In der Tradition von C.G. Jung

In der analytischen Psychotherapie von C.G. Jung geht es unter anderem darum, von der Persona – einer Art des Rollenspiels, ein Mensch, der vor allem in der ersten Lebenshälfte nur die Hälfte seines Potentials lebt – zum Ich zu werden und das bedeutet bei Jung, die andere Seite, beim Mann, seinen archetypisch weiblichen Anteil, die Anima und bei der Frau, ihren archetypisch männlichen Anteil, den Animus zu leben und zu integrieren. Die Kurzformel lautet hier: Persona (das, mit dem man bewusst identifiziert ist) + Schatten (das, mit dem man nicht identifiziert ist) = Ich

Der Schweizer Paartherapeut und Psychiatrieprofessor Jürg Willi hat sich Jahrzehnte mit dem Thema Partnerschaft auseinander gesetzt und unter anderem, vor allem später, den jungschen Aspekt der Psychologie aufgegriffen. Nachdem er sich lange Zeit dem Thema der Paarprobleme widmete und die Kollusionen in der Paarbeziehung dominant beachtete („Die Zweierbeziehung: Das unbewusste Zusammenspiel von Partnern als Kollusion“), wandte er sich später der Frage zu, was Paare eigentlich trotz all des Ärges zusammenhält. In der nächsten Phase untersuchte er, wie das Zusammenleben konstruktiv gelingen kann und hier, ganz jungianisch, identifiziert Willi die Stimme des Partners als den zu integrierenden Schatten. Der je andere weiß schon, was mir fehlt, nur gibt man dem in aller Regel nicht nach, denn nach dem Muster der Kollusionen benutzt man das Dammbruch-Argument und sagt, wenn man hier und jetzt den an sich richtigen Vorschlägen und Froderungen nachgeben würde, kämen gleich die nächsten und man wäre nie mehr frei und man selbst.
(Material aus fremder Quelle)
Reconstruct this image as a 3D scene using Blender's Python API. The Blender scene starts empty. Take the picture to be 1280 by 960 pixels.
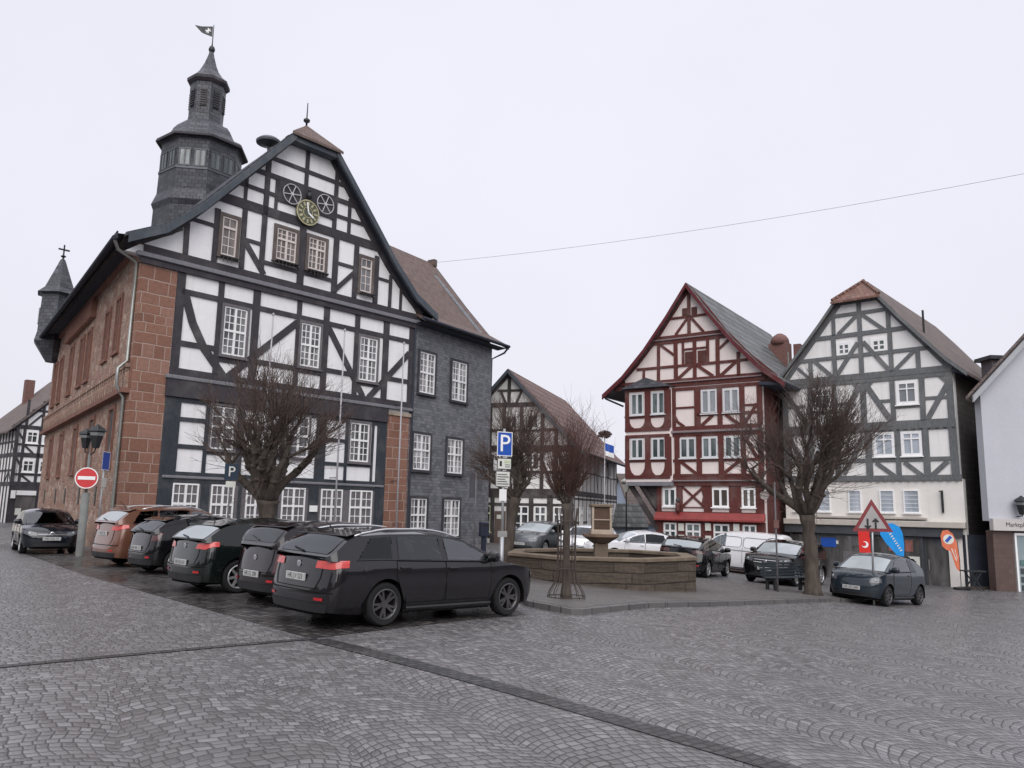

Ein anderer Schweizer, der Psychotherapeut Adolf Craig-Guggenbühl, differenziert dann auch in die Beziehung zum Heil und die Beziehung zum Wohl. In Letzterer, in der Partner gleicher Interessen zusammen treffen fühlt man sich wohl, lernt aber nicht viel fürs Leben. In der ersten eher komplementären Variante lernt man viel, fühlt sich aber nicht unbedingt wohl.